§ **Task description**
Beginning with the first line of the data below, reproduce every line unchanged, ending with the line that holds "(.30, .32, .27), .7, noise=.3, scale=3))".
═══ Collected material
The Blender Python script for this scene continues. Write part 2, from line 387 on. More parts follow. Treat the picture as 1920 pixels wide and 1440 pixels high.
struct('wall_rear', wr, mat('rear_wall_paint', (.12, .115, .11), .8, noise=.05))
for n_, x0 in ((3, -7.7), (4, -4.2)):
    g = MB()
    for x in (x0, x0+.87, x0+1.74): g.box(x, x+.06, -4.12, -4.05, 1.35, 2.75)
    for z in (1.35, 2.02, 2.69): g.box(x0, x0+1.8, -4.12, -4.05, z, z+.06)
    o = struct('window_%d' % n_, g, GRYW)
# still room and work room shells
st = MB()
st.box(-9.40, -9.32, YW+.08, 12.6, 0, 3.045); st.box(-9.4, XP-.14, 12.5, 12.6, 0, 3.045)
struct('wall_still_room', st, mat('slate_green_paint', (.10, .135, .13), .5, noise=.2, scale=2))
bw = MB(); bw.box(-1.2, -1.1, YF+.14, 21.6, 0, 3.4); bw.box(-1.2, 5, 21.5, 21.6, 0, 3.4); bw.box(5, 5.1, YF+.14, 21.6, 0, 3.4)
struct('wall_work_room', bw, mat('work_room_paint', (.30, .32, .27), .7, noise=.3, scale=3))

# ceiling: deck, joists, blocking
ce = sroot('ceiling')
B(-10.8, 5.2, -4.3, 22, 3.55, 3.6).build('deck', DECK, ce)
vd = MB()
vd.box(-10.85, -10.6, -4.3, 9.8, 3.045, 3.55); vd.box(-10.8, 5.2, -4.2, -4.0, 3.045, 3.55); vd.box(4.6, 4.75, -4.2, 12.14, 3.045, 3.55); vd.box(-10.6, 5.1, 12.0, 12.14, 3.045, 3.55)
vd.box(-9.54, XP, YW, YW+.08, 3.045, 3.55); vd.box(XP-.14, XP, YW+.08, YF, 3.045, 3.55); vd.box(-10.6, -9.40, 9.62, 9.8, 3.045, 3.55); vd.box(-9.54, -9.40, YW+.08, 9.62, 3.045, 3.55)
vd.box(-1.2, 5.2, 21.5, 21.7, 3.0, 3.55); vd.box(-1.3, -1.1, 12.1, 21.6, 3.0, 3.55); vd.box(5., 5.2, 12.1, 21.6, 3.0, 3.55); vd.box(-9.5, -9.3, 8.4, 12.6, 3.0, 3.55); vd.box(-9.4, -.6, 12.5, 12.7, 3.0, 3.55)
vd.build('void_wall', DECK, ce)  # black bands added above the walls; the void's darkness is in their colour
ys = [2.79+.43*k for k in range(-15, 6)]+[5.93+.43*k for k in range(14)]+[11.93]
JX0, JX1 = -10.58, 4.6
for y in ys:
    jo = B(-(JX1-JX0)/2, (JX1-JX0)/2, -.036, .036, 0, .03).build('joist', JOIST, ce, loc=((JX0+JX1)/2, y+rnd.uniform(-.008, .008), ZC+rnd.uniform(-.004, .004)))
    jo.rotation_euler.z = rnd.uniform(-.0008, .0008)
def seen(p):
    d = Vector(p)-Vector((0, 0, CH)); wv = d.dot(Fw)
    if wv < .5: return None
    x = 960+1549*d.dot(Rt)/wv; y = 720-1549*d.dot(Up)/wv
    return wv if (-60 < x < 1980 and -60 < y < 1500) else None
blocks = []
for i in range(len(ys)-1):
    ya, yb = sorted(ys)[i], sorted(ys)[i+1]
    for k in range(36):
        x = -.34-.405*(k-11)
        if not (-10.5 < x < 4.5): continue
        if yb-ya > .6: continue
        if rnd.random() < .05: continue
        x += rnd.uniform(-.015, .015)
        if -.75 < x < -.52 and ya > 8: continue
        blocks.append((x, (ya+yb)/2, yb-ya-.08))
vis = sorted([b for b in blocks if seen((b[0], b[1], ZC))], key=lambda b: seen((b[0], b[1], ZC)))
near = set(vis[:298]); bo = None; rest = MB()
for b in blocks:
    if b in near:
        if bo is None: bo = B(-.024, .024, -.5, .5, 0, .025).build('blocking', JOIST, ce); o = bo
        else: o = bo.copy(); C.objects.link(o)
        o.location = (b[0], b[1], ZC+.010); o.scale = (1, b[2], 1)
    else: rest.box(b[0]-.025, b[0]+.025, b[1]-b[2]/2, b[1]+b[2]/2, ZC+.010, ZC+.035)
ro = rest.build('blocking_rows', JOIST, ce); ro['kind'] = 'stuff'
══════
§ **Solution to this problem**
The Blender Python script for this scene continues. Write part 2, from line 387 on. More parts follow. Treat the picture as 1920 pixels wide and 1440 pixels high.
struct('wall_rear', wr, mat('rear_wall_paint', (.12, .115, .11), .8, noise=.05))
for n_, x0 in ((3, -7.7), (4, -4.2)):
    g = MB()
    for x in (x0, x0+.87, x0+1.74): g.box(x, x+.06, -4.12, -4.05, 1.35, 2.75)
    for z in (1.35, 2.02, 2.69): g.box(x0, x0+1.8, -4.12, -4.05, z, z+.06)
    o = struct('window_%d' % n_, g, GRYW)
# still room and work room shells
st = MB()
st.box(-9.40, -9.32, YW+.08, 12.6, 0, 3.045); st.box(-9.4, XP-.14, 12.5, 12.6, 0, 3.045)
struct('wall_still_room', st, mat('slate_green_paint', (.10, .135, .13), .5, noise=.2, scale=2))
bw = MB(); bw.box(-1.2, -1.1, YF+.14, 21.6, 0, 3.4); bw.box(-1.2, 5, 21.5, 21.6, 0, 3.4); bw.box(5, 5.1, YF+.14, 21.6, 0, 3.4)
struct('wall_work_room', bw, mat('work_room_paint', (.30, .32, .27), .7, noise=.3, scale=3))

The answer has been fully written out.